┌────────

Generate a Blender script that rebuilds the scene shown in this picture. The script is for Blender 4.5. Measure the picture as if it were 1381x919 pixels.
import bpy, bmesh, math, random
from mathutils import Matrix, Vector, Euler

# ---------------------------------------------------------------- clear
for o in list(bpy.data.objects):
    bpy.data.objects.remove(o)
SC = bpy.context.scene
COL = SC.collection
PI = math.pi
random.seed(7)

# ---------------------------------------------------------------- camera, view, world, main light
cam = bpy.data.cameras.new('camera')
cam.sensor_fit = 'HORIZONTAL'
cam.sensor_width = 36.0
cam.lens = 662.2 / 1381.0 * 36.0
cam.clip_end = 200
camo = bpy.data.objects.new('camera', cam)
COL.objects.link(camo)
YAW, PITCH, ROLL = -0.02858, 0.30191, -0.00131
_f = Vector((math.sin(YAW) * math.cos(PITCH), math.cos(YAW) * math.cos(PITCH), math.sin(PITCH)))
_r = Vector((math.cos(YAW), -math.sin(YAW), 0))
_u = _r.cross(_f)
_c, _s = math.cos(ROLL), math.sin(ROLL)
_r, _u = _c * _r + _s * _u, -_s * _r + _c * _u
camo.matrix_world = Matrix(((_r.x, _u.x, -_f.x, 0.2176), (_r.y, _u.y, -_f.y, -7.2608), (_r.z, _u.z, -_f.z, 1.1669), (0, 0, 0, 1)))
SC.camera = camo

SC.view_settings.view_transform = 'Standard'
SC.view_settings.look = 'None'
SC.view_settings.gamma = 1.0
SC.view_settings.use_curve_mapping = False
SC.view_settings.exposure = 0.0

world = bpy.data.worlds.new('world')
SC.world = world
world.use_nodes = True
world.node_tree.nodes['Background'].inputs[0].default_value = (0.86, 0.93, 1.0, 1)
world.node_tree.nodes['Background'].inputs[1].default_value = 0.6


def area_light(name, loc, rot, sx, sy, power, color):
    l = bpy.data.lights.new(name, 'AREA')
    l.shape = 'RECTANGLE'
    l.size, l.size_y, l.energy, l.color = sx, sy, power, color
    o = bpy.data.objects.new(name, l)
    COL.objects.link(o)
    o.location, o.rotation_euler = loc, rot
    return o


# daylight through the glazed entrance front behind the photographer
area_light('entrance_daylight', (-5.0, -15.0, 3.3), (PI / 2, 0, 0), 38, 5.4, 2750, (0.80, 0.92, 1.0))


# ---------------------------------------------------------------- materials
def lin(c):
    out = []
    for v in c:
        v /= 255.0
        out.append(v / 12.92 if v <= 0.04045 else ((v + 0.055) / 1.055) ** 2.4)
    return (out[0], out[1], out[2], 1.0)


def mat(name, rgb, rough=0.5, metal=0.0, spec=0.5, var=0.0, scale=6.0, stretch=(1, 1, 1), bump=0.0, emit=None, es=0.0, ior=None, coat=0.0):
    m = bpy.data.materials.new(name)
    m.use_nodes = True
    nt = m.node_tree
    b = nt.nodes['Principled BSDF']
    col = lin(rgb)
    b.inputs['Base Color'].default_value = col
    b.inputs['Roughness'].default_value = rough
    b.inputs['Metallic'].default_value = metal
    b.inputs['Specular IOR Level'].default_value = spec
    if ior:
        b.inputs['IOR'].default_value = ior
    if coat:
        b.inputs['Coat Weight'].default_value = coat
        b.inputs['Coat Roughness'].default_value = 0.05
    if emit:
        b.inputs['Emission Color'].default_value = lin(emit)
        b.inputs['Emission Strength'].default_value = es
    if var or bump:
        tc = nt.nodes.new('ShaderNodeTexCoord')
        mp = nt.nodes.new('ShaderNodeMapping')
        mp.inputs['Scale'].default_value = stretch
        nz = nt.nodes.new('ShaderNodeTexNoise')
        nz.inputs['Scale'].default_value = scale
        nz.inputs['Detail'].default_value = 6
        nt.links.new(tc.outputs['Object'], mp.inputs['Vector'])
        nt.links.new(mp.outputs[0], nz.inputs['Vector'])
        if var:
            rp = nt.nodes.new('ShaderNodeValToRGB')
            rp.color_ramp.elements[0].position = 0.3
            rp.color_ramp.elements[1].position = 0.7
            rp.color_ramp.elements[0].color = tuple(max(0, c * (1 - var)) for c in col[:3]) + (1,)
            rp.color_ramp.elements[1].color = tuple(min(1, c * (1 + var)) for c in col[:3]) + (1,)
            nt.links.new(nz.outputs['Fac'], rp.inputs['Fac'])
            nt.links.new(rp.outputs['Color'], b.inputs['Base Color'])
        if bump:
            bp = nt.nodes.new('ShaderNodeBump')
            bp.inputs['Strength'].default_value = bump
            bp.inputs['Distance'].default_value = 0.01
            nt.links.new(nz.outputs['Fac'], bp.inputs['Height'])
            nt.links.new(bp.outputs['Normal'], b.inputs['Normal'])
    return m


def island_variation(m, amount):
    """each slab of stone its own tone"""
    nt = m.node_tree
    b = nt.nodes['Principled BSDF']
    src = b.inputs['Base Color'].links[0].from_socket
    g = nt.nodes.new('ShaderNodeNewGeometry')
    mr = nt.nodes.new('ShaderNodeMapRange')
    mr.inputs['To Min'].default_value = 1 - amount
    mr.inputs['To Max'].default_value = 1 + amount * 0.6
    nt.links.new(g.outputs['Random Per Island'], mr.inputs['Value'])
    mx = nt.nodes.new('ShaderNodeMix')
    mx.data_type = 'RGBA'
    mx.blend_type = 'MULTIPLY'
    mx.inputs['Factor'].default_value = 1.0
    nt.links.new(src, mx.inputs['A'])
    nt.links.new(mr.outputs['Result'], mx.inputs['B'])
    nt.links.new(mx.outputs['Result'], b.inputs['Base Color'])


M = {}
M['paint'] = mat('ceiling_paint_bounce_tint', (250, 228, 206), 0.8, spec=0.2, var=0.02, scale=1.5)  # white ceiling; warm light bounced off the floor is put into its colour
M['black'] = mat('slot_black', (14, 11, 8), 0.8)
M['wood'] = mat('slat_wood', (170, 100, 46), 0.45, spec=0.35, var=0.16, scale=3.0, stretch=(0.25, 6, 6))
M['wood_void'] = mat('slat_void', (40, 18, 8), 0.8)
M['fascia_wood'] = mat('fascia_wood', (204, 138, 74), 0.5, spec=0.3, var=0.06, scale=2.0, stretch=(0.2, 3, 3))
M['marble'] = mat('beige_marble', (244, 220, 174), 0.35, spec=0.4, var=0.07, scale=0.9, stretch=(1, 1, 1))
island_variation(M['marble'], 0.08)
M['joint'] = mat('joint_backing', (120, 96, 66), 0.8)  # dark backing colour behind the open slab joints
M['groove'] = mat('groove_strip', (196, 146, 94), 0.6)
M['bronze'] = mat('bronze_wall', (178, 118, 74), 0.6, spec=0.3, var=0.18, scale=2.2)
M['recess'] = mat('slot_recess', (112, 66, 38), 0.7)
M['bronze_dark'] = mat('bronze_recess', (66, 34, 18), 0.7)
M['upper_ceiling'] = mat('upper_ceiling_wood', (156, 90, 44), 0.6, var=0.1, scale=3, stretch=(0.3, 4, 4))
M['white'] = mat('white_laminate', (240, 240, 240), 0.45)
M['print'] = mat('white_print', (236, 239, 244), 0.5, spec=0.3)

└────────

_SET TASK_: Reproduce the full listing exactly.

_ANSWER TO THIS PROBLEM_:
Generate a Blender script that rebuilds the scene shown in this picture. The script is for Blender 4.5. Measure the picture as if it were 1381x919 pixels.
import bpy, bmesh, math, random
from mathutils import Matrix, Vector, Euler

# ---------------------------------------------------------------- clear
for o in list(bpy.data.objects):
    bpy.data.objects.remove(o)
SC = bpy.context.scene
COL = SC.collection
PI = math.pi
random.seed(7)

# ---------------------------------------------------------------- camera, view, world, main light
cam = bpy.data.cameras.new('camera')
cam.sensor_fit = 'HORIZONTAL'
cam.sensor_width = 36.0
cam.lens = 662.2 / 1381.0 * 36.0
cam.clip_end = 200
camo = bpy.data.objects.new('camera', cam)
COL.objects.link(camo)
YAW, PITCH, ROLL = -0.02858, 0.30191, -0.00131
_f = Vector((math.sin(YAW) * math.cos(PITCH), math.cos(YAW) * math.cos(PITCH), math.sin(PITCH)))
_r = Vector((math.cos(YAW), -math.sin(YAW), 0))
_u = _r.cross(_f)
_c, _s = math.cos(ROLL), math.sin(ROLL)
_r, _u = _c * _r + _s * _u, -_s * _r + _c * _u
camo.matrix_world = Matrix(((_r.x, _u.x, -_f.x, 0.2176), (_r.y, _u.y, -_f.y, -7.2608), (_r.z, _u.z, -_f.z, 1.1669), (0, 0, 0, 1)))
SC.camera = camo

SC.view_settings.view_transform = 'Standard'
SC.view_settings.look = 'None'
SC.view_settings.gamma = 1.0
SC.view_settings.use_curve_mapping = False
SC.view_settings.exposure = 0.0

world = bpy.data.worlds.new('world')
SC.world = world
world.use_nodes = True
world.node_tree.nodes['Background'].inputs[0].default_value = (0.86, 0.93, 1.0, 1)
world.node_tree.nodes['Background'].inputs[1].default_value = 0.6


def area_light(name, loc, rot, sx, sy, power, color):
    l = bpy.data.lights.new(name, 'AREA')
    l.shape = 'RECTANGLE'
    l.size, l.size_y, l.energy, l.color = sx, sy, power, color
    o = bpy.data.objects.new(name, l)
    COL.objects.link(o)
    o.location, o.rotation_euler = loc, rot
    return o


# daylight through the glazed entrance front behind the photographer
area_light('entrance_daylight', (-5.0, -15.0, 3.3), (PI / 2, 0, 0), 38, 5.4, 2750, (0.80, 0.92, 1.0))


# ---------------------------------------------------------------- materials
def lin(c):
    out = []
    for v in c:
        v /= 255.0
        out.append(v / 12.92 if v <= 0.04045 else ((v + 0.055) / 1.055) ** 2.4)
    return (out[0], out[1], out[2], 1.0)


def mat(name, rgb, rough=0.5, metal=0.0, spec=0.5, var=0.0, scale=6.0, stretch=(1, 1, 1), bump=0.0, emit=None, es=0.0, ior=None, coat=0.0):
    m = bpy.data.materials.new(name)
    m.use_nodes = True
    nt = m.node_tree
    b = nt.nodes['Principled BSDF']
    col = lin(rgb)
    b.inputs['Base Color'].default_value = col
    b.inputs['Roughness'].default_value = rough
    b.inputs['Metallic'].default_value = metal
    b.inputs['Specular IOR Level'].default_value = spec
    if ior:
        b.inputs['IOR'].default_value = ior
    if coat:
        b.inputs['Coat Weight'].default_value = coat
        b.inputs['Coat Roughness'].default_value = 0.05
    if emit:
        b.inputs['Emission Color'].default_value = lin(emit)
        b.inputs['Emission Strength'].default_value = es
    if var or bump:
        tc = nt.nodes.new('ShaderNodeTexCoord')
        mp = nt.nodes.new('ShaderNodeMapping')
        mp.inputs['Scale'].default_value = stretch
        nz = nt.nodes.new('ShaderNodeTexNoise')
        nz.inputs['Scale'].default_value = scale
        nz.inputs['Detail'].default_value = 6
        nt.links.new(tc.outputs['Object'], mp.inputs['Vector'])
        nt.links.new(mp.outputs[0], nz.inputs['Vector'])
        if var:
            rp = nt.nodes.new('ShaderNodeValToRGB')
            rp.color_ramp.elements[0].position = 0.3
            rp.color_ramp.elements[1].position = 0.7
            rp.color_ramp.elements[0].color = tuple(max(0, c * (1 - var)) for c in col[:3]) + (1,)
            rp.color_ramp.elements[1].color = tuple(min(1, c * (1 + var)) for c in col[:3]) + (1,)
            nt.links.new(nz.outputs['Fac'], rp.inputs['Fac'])
            nt.links.new(rp.outputs['Color'], b.inputs['Base Color'])
        if bump:
            bp = nt.nodes.new('ShaderNodeBump')
            bp.inputs['Strength'].default_value = bump
            bp.inputs['Distance'].default_value = 0.01
            nt.links.new(nz.outputs['Fac'], bp.inputs['Height'])
            nt.links.new(bp.outputs['Normal'], b.inputs['Normal'])
    return m


def island_variation(m, amount):
    """each slab of stone its own tone"""
    nt = m.node_tree
    b = nt.nodes['Principled BSDF']
    src = b.inputs['Base Color'].links[0].from_socket
    g = nt.nodes.new('ShaderNodeNewGeometry')
    mr = nt.nodes.new('ShaderNodeMapRange')
    mr.inputs['To Min'].default_value = 1 - amount
    mr.inputs['To Max'].default_value = 1 + amount * 0.6
    nt.links.new(g.outputs['Random Per Island'], mr.inputs['Value'])
    mx = nt.nodes.new('ShaderNodeMix')
    mx.data_type = 'RGBA'
    mx.blend_type = 'MULTIPLY'
    mx.inputs['Factor'].default_value = 1.0
    nt.links.new(src, mx.inputs['A'])
    nt.links.new(mr.outputs['Result'], mx.inputs['B'])
    nt.links.new(mx.outputs['Result'], b.inputs['Base Color'])


M = {}
M['paint'] = mat('ceiling_paint_bounce_tint', (250, 228, 206), 0.8, spec=0.2, var=0.02, scale=1.5)  # white ceiling; warm light bounced off the floor is put into its colour
M['black'] = mat('slot_black', (14, 11, 8), 0.8)
M['wood'] = mat('slat_wood', (170, 100, 46), 0.45, spec=0.35, var=0.16, scale=3.0, stretch=(0.25, 6, 6))
M['wood_void'] = mat('slat_void', (40, 18, 8), 0.8)
M['fascia_wood'] = mat('fascia_wood', (204, 138, 74), 0.5, spec=0.3, var=0.06, scale=2.0, stretch=(0.2, 3, 3))
M['marble'] = mat('beige_marble', (244, 220, 174), 0.35, spec=0.4, var=0.07, scale=0.9, stretch=(1, 1, 1))
island_variation(M['marble'], 0.08)
M['joint'] = mat('joint_backing', (120, 96, 66), 0.8)  # dark backing colour behind the open slab joints
M['groove'] = mat('groove_strip', (196, 146, 94), 0.6)
M['bronze'] = mat('bronze_wall', (178, 118, 74), 0.6, spec=0.3, var=0.18, scale=2.2)
M['recess'] = mat('slot_recess', (112, 66, 38), 0.7)
M['bronze_dark'] = mat('bronze_recess', (66, 34, 18), 0.7)
M['upper_ceiling'] = mat('upper_ceiling_wood', (156, 90, 44), 0.6, var=0.1, scale=3, stretch=(0.3, 4, 4))
M['white'] = mat('white_laminate', (240, 240, 240), 0.45)
M['print'] = mat('white_print', (236, 239, 244), 0.5, spec=0.3)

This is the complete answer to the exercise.